Isso é o mais importante para mim. Eu não teria recebido isso na
Holanda.
RT: E nunca se arrependeu, pensando como muitas mulheres jovens: será que, talvez, me case, forme uma família, tenha filhos?
Nijmeijer:
Não, nunca. Na verdade, eu me arrependi várias vezes quando pensava
que não conseguiria mais participar das marchas. Eu dizia “eu não vou
conseguir, não posso, não posso”. Porém, cada vez que chegava de uma
marcha, estava feliz novamente por ter conseguido. São barreiras que
existem e que você vai superando, cada vez mais, cada vez mais. Mas,
estar arrependida porque gostaria de ter uma família, não. Eu não desejo
essa vida.
RT: Não sente falta de nada de sua vida anterior, da família, de algumas coisas com as quais estava acostumada?
Nijmeijer:
Minha família, claro. Eu acredito que qualquer guerrilheiro que esteja
neste momento na montanha sente falta de sua família. Claro que as
FARC são como minha segunda família. Uma família com a qual você vive
coisas mais intensas e muito diferentes das vividas com uma família
normal. Mas é inegável, sempre fica na cabeça o retrato da família. É
uma grande alegria quando você tem a possibilidade de vê-los, de
chama-los, porém é um sacrifício que todos somos conscientes que temos
que fazer, porque, caso contrário, não fazemos nada.
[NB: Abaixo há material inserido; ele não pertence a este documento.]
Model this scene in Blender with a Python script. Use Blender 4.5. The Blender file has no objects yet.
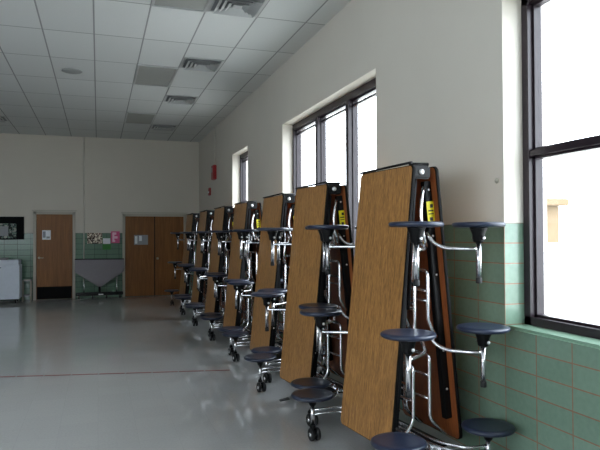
import bpy, bmesh, math, random
from mathutils import Vector, Matrix
random.seed(7)
SC = bpy.context.scene
C = SC.collection
EYE = 1.605; W = 2.636; D = 16.54; CZ = 4.188; XL = -7.5; YR = -3.6
TT = 1.685; RH = 0.13977; BW = 0.3048; Y0 = 3.448
V = Vector

# ------------------------------------------------------------------ materials
MATS = {}
def newmat(name):
    m = bpy.data.materials.new(name); m.use_nodes = True
    MATS[name] = m
    nt = m.node_tree
    return m, nt, nt.nodes['Principled BSDF']
def lin(c):
    return tuple((x/12.92 if x <= .04045 else ((x+.055)/1.055)**2.4) for x in [v/255 for v in c])+(1,)
def plain(name, rgb, rough=.5, metal=0, bump=0, bscale=200, var=.06, spec=.5, coat=0):
    m, nt, b = newmat(name)
    N = nt.nodes; L = nt.links
    tc = N.new('ShaderNodeTexCoord')
    n = N.new('ShaderNodeTexNoise'); n.inputs['Scale'].default_value = bscale/10; n.inputs['Detail'].default_value = 3
    L.new(tc.outputs['Object'], n.inputs['Vector'])
    mx = N.new('ShaderNodeMix'); mx.data_type = 'RGBA'
    c = lin(rgb)
    mx.inputs['A'].default_value = tuple(max(0, v*(1-var)) for v in c[:3])+(1,)
    mx.inputs['B'].default_value = tuple(min(1, v*(1+var)) for v in c[:3])+(1,)
    L.new(n.outputs['Fac'], mx.inputs['Factor'])
    L.new(mx.outputs['Result'], b.inputs['Base Color'])
    b.inputs['Roughness'].default_value = rough; b.inputs['Metallic'].default_value = metal
    b.inputs['Specular IOR Level'].default_value = spec
    b.inputs['Coat Weight'].default_value = coat
    if bump:
        n2 = N.new('ShaderNodeTexNoise'); n2.inputs['Scale'].default_value = bscale
        L.new(tc.outputs['Object'], n2.inputs['Vector'])
        bp = N.new('ShaderNodeBump'); bp.inputs['Strength'].default_value = bump; bp.inputs['Distance'].default_value = .002
        L.new(n2.outputs['Fac'], bp.inputs['Height']); L.new(bp.outputs['Normal'], b.inputs['Normal'])
    return m
def wood(name, dark, light, rough=.4, sx=46, sz=1.6, spec=.5):
    m, nt, b = newmat(name)
    N = nt.nodes; L = nt.links
    tc = N.new('ShaderNodeTexCoord'); oi = N.new('ShaderNodeObjectInfo')
    ad = N.new('ShaderNodeVectorMath'); ad.operation = 'ADD'
    mul = N.new('ShaderNodeMath'); mul.operation = 'MULTIPLY'; mul.inputs[1].default_value = 37
    L.new(oi.outputs['Random'], mul.inputs[0])
    L.new(tc.outputs['Object'], ad.inputs[0]); L.new(mul.outputs[0], ad.inputs[1])
    mp = N.new('ShaderNodeMapping'); mp.inputs['Scale'].default_value = (sx, sx, sz)
    L.new(ad.outputs[0], mp.inputs['Vector'])
    n1 = N.new('ShaderNodeTexNoise'); n1.inputs['Scale'].default_value = 1.0; n1.inputs['Detail'].default_value = 5; n1.inputs['Roughness'].default_value = .65; n1.inputs['Distortion'].default_value = .6
    L.new(mp.outputs['Vector'], n1.inputs['Vector'])
    mp2 = N.new('ShaderNodeMapping'); mp2.inputs['Scale'].default_value = (sx*4, sx*4, sz*3)
    L.new(ad.outputs[0], mp2.inputs['Vector'])
    n2 = N.new('ShaderNodeTexNoise'); n2.inputs['Scale'].default_value = 1.0; n2.inputs['Detail'].default_value = 2
    L.new(mp2.outputs['Vector'], n2.inputs['Vector'])
    avg = N.new('ShaderNodeMath'); avg.operation = 'MULTIPLY_ADD'; avg.inputs[1].default_value = .45
    L.new(n2.outputs['Fac'], avg.inputs[0])
    h = N.new('ShaderNodeMath'); h.operation = 'MULTIPLY'; h.inputs[1].default_value = .55
    L.new(n1.outputs['Fac'], h.inputs[0]); L.new(h.outputs[0], avg.inputs[2])
    r = N.new('ShaderNodeValToRGB')
    r.color_ramp.elements[0].position = .36; r.color_ramp.elements[0].color = lin(dark)
    r.color_ramp.elements[1].position = .62; r.color_ramp.elements[1].color = lin(light)
    L.new(avg.outputs[0], r.inputs['Fac']); L.new(r.outputs['Color'], b.inputs['Base Color'])
    b.inputs['Roughness'].default_value = rough; b.inputs['Specular IOR Level'].default_value = spec
    return m

def wall_material(name, tile_a, tile_b, paint, grout=(158, 120, 98), spec=.5):
    """cream paint above a green glazed stacked-tile dado; pale brick outside the window frames"""
    m, nt, b = newmat(name); N = nt.nodes; L = nt.links
    g = N.new('ShaderNodeNewGeometry'); sp = N.new('ShaderNodeSeparateXYZ'); L.new(g.outputs['Position'], sp.inputs[0])
    s = N.new('ShaderNodeMath'); s.operation = 'ADD'; L.new(sp.outputs['X'], s.inputs[0]); L.new(sp.outputs['Y'], s.inputs[1])
    s2 = N.new('ShaderNodeMath'); s2.operation = 'ADD'; s2.inputs[1].default_value = 60*BW-(W+Y0); L.new(s.outputs[0], s2.inputs[0])
    z2 = N.new('ShaderNodeMath'); z2.operation = 'ADD'; z2.inputs[1].default_value = 12*RH-TT+RH*4; L.new(sp.outputs['Z'], z2.inputs[0])
    cb = N.new('ShaderNodeCombineXYZ'); L.new(s2.outputs[0], cb.inputs[0]); L.new(z2.outputs[0], cb.inputs[1])
    br = N.new('ShaderNodeTexBrick'); br.offset = 0; br.squash = 1
    L.new(cb.outputs[0], br.inputs['Vector'])
    br.inputs['Scale'].default_value = 1; br.inputs['Brick Width'].default_value = BW; br.inputs['Row Height'].default_value = RH
    br.inputs['Mortar Size'].default_value = .0045; br.inputs['Mortar Smooth'].default_value = .3
    br.inputs['Color1'].default_value = lin(tile_a); br.inputs['Color2'].default_value = lin(tile_b); br.inputs['Mortar'].default_value = lin(grout); b.inputs['Specular IOR Level'].default_value = spec
    n = N.new('ShaderNodeTexNoise'); n.inputs['Scale'].default_value = 30; n.inputs['Detail'].default_value = 4
    L.new(g.outputs['Position'], n.inputs['Vector'])
    mo = N.new('ShaderNodeMix'); mo.data_type = 'RGBA'; mo.blend_type = 'MULTIPLY'; mo.inputs['Factor'].default_value = .25
    L.new(br.outputs['Color'], mo.inputs['A']); L.new(n.outputs['Fac'], mo.inputs['B'])
    n2 = N.new('ShaderNodeTexNoise'); n2.inputs['Scale'].default_value = 1.3; n2.inputs['Detail'].default_value = 3
    L.new(g.outputs['Position'], n2.inputs['Vector'])
    pm = N.new('ShaderNodeMix'); pm.data_type = 'RGBA'
    c = lin(paint)
    pm.inputs['A'].default_value = tuple(v*.95 for v in c[:3])+(1,); pm.inputs['B'].default_value = tuple(min(1, v*1.05) for v in c[:3])+(1,)
    L.new(n2.outputs['Fac'], pm.inputs['Factor'])
    up = N.new('ShaderNodeMath'); up.operation = 'GREATER_THAN'; up.inputs[1].default_value = TT; L.new(sp.outputs['Z'], up.inputs[0])
    mix = N.new('ShaderNodeMix'); mix.data_type = 'RGBA'
    L.new(up.outputs[0], mix.inputs['Factor']); L.new(mo.outputs['Result'], mix.inputs['A']); L.new(pm.outputs['Result'], mix.inputs['B'])
    # outdoor pale brick
    b2 = N.new('ShaderNodeTexBrick'); L.new(cb.outputs[0], b2.inputs['Vector'])
    b2.inputs['Scale'].default_value = 1; b2.inputs['Brick Width'].default_value = .21; b2.inputs['Row Height'].default_value = .075; b2.inputs['Mortar Size'].default_value = .006
    b2.inputs['Color1'].default_value = lin((226, 218, 214)); b2.inputs['Color2'].default_value = lin((212, 202, 200)); b2.inputs['Mortar'].default_value = lin((176, 172, 172))
    ox = N.new('ShaderNodeMath'); ox.operation = 'GREATER_THAN'; ox.inputs[1].default_value = W+.2; L.new(sp.outputs['X'], ox.inputs[0])
    mix2 = N.new('ShaderNodeMix'); mix2.data_type = 'RGBA'
    L.new(ox.outputs[0], mix2.inputs['Factor']); L.new(mix.outputs['Result'], mix2.inputs['A']); L.new(b2.outputs['Color'], mix2.inputs['B'])
    L.new(mix2.outputs['Result'], b.inputs['Base Color'])
    rr = N.new('ShaderNodeMath'); rr.operation = 'MAXIMUM'; L.new(up.outputs[0], rr.inputs[0]); L.new(ox.outputs[0], rr.inputs[1])
    rg = N.new('ShaderNodeMapRange'); rg.inputs['To Min'].default_value = .16; rg.inputs['To Max'].default_value = .55
    L.new(rr.outputs[0], rg.inputs['Value']); L.new(rg.outputs['Result'], b.inputs['Roughness'])
    # joints recessed
    inv = N.new('ShaderNodeMath'); inv.operation = 'MULTIPLY_ADD'; inv.inputs[1].default_value = -1; inv.inputs[2].default_value = 1; L.new(br.outputs['Fac'], inv.inputs[0])
    mk = N.new('ShaderNodeMath'); mk.operation = 'MAXIMUM'; L.new(inv.outputs[0], mk.inputs[0]); L.new(rr.outputs[0], mk.inputs[1])
    n3 = N.new('ShaderNodeTexNoise'); n3.inputs['Scale'].default_value = 12; L.new(g.outputs['Position'], n3.inputs['Vector'])
    hh = N.new('ShaderNodeMath'); hh.operation = 'MULTIPLY_ADD'; hh.inputs[1].default_value = .25; L.new(n3.outputs['Fac'], hh.inputs[0]); L.new(mk.outputs[0], hh.inputs[2])
    bp = N.new('ShaderNodeBump'); bp.inputs['Strength'].default_value = .35; bp.inputs['Distance'].default_value = .004
    L.new(hh.outputs[0], bp.inputs['Height']); L.new(bp.outputs['Normal'], b.inputs['Normal'])
    return m
WALL = wall_material('painted_wall_with_tile_dado', (122, 148, 130), (131, 157, 139), (208, 202, 191))
WALLB = wall_material('dimmed_back_wall_with_tile_dado', (112, 140, 122), (120, 147, 129), (204, 197, 185), (70, 76, 72), .25)  # tile and paint set darker to imitate far-end dimness; dark grout is its own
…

RT: E como vê seu futuro? Você se vê inserida na política colombiana, por exemplo?
Nijmeijer:
Eu vejo meu futuro dentro das FARC e empregando-me no que for
necessário, no que a organização necessite. Se a organização necessitar
de uma professora, serei professora. Se necessitarem de uma política,
estarei às ordens.
RT:
As FARC protagonizam o conflito armado, que já dura décadas, e custou
milhares de vidas. Você assume esta responsabilidade? Existe algo pelo
qual pediria perdão?
Nijmeijer: Eu não gostaria de pedir perdão. Gostaria de pedir justiça. Isso e nada mais.
RT: Muito obrigado pela entrevista, Tanja.